You're right. We use Skype.
Skype has always had the reputation of being a rather pathetic IM service, and this doesn't seem to really be changing. I actually use it quite a bit (for calling at a certain area I frequent that doesn't get reception, but has WiFi available), not sure how much use it gets from people here. It's bad, and even the Stock Google Talk app in Android runs circles around it.
Voice Call Quality is decent, but it uses almost twice as much data as Google Talk Voice Chat (which translate to significantly higher battery usage). Google Talk has better Video Chat quality. If you use Google+ Hangouts (Group Video Chat) are free. Skype Charges $9.99 a month for that ($4.99 if you pay a year up front). It doesn't have an option to Auto-Start on device boot so unless you run the app you won't get Notifications for anything - This is true on both Windows 8 and Android, and I'd assume Windows Phone 8 as well (in order to get it to run in the background, you must first start them app and then home out of it). On Android, the app is killed in record time if you disable the background notification - at least on my phone (1GB RAM). File Transfer is beyond slow and I've had files get hung up for over a day until I cancelled the transfer.
The Facebook Chat in their Desktop app is almost unserviceable. Can't send messages to Offline or Mobile friends, which makes it useless as most people use FBC from their smartphones (most people I know, at least). All their desktop clients are AdWare, and are quite... abusive... about it (close an add in the buddy list, it will pop another one up almost immediately) and their UI design leaves much to be desired. Microsoft should immediately redesign the Skype Desktop (and RT) app to look exactly like Lync, IMO. They need to give more emphasis to VoIP/IM/Video Calling than Paid Services. It puts a lot of people off.
Also, a lot of people refuse to use Skype because it puts your User Name in a world-wide directory for everyone to see.

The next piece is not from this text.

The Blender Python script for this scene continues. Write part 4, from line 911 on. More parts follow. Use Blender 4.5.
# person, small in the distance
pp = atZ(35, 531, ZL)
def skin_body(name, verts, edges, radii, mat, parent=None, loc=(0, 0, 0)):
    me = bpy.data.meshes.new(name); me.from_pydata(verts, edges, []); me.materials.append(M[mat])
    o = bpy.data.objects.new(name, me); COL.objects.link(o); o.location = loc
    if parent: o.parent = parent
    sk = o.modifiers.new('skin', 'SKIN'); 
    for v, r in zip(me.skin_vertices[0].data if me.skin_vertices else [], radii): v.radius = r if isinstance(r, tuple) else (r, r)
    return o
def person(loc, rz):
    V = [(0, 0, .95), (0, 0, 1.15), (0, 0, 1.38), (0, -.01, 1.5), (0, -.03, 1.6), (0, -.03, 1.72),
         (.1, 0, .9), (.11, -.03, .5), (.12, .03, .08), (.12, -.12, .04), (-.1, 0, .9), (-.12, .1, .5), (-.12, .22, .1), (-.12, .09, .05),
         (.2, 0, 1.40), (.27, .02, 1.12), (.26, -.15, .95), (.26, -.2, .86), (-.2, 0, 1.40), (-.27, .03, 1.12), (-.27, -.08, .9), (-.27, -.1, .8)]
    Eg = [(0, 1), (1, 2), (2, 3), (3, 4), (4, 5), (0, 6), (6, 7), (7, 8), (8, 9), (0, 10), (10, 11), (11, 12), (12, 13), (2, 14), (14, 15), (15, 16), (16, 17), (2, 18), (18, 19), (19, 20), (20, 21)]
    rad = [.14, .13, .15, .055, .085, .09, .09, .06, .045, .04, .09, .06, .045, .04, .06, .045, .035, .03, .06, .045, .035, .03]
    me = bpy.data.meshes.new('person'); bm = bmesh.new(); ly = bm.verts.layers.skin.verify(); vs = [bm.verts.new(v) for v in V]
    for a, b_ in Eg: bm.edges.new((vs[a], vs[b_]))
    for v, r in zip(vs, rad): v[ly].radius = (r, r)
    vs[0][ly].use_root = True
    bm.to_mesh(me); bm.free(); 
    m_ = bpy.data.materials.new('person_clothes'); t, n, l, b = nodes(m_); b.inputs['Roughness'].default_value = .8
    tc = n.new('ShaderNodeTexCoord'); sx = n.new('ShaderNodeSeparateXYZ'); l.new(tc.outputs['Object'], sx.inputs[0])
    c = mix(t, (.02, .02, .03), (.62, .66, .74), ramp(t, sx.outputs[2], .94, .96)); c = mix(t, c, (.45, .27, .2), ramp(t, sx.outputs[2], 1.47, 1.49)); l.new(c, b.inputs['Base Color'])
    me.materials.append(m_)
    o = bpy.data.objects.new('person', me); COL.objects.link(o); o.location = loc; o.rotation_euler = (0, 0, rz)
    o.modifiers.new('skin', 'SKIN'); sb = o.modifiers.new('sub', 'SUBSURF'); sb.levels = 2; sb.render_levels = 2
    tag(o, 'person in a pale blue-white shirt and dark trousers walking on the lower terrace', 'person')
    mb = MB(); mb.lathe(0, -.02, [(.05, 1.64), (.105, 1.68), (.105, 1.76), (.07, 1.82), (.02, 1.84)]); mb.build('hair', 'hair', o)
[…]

The only reason I see to use Skype at this point is to make cheap voice calls over a data connection when reception isn't there, and that's free if you rack up some Bing Rewards and use the Points to purchase some Skype Credits, assuming you aren't a heavy user (with Rollover Minutes, Unlimited Mobile to Mobile, and Share Everything plans here in the US almost everyone has Unlimited Minutes when reception is present).